This story originally published in NC Newsline.

Gerry Cohen, a member of the Wake County Board of Elections, said he cried in November 2024 when he heard family members testify about people who cast ballots before the general election but died before Election Day. 

Cohen, who spent decades as a top staffer in the state legislature, said Wednesday he cried again when it looked like the state Board of Elections might remove him and Greg Flynn from the Wake Board of Elections for their decision to count those dead voters’ ballots. 

The state board did find that Cohen and Flynn violated their duties by a 3-2 party-line vote. But board Chairman Francis De Luca, a Republican, voted with the board’s Democrats to spare them from removal from the Wake board. Instead, the state board voted to censure them. 

Steve Holland of Weaverville filed a complaint challenging their count of dead voters’ ballots, which he said violated a state board policy. 

They “knowingly departed from state directives,” Holland said. As a result, the ballots of three dead voters from Wake were counted in that election while the ballots of 42 other dead voters were not. 

The state board’s directives are written and sent to county boards to make sure that “similarly situated voters” are treated the same way, not just within a county but across the state. 

Flynn and Cohen, both Democrats, “knew what the directives required, understood that those directives governed county boards, and nevertheless voted contrary to them,” Holland said. Their conduct warranted removal, he said.
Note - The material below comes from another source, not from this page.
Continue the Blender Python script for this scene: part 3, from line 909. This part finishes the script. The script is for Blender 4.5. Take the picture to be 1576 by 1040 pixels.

In January 2025, the board, then led by a Democratic majority, opted not to hold a hearing on Holland’s complaint. Holland appealed to the state Office of Administrative Hearings. A judge there ruled that the board was required to hold a hearing on Holland’s complaint.   

During Wednesday’s hearing, the board, now under Republican leadership, heard testimony on the substance of the state board memo on how to treat ballots when voters have died, whether the memo was guidance or a directive, and if the state constitution required counting those votes. 

Both Flynn and Cohen quoted a section of the state constitution that says “Every person offering to vote shall be at the time legally registered as a voter” in their argument that the ballots of deceased voters should be counted if they were properly registered. 

Cohen said he does not believe that any existing state law requires deceased voters’ ballots to be discarded. Cohen’s work for the General Assembly included drafting election laws.

Cohen said the fact that lawmakers filed a bill this year to codify how the state handles early votes by people who die before an election illustrates that state law doesn’t currently address the issue. 

Flynn said the purpose of his vote was to raise an issue that the state board or the legislature needed to address. 

“I don’t think we should be penalized for exercising our judgement,” Flynn said. 

De Luca asked Flynn and Cohen if they would take the same action again, and each said they would not. 

Cohen said he was caught up in the emotional stories from deceased voters’ relatives, and said he had made a mistake in voting to count their ballots. 

“If you were to choose to reprimand me, I would accept that,” Cohen said in his opening statement. “If you were to want to censure me, I would stand and accept the censure as is required. But please do not remove me over this issue.”

Board Secretary Stacy “Four” Eggers IV said that it’s been the law for at least the last 25 years that a voter has to be alive on election day for their vote to count. He voted to remove Cohen and Flynn from the Wake board. He was joined in that vote by fellow Republican board member Angela Hawkins, who served on the Wake County board with Cohen and Flynn during the 2024 election.

De Luca said after the meeting that he did not think Flynn and Cohen acted with malice. 

The numbered memos sent to county boards are confusing and should be replaced with rules, he said. 

De Luca said Flynn and Cohen’s testimony that they would not take the same action again influenced his vote. 

Cohen “has a long history of doing stuff in the state—not all I agree with,” De Luca said. “I thought he deserved the benefit of the doubt.”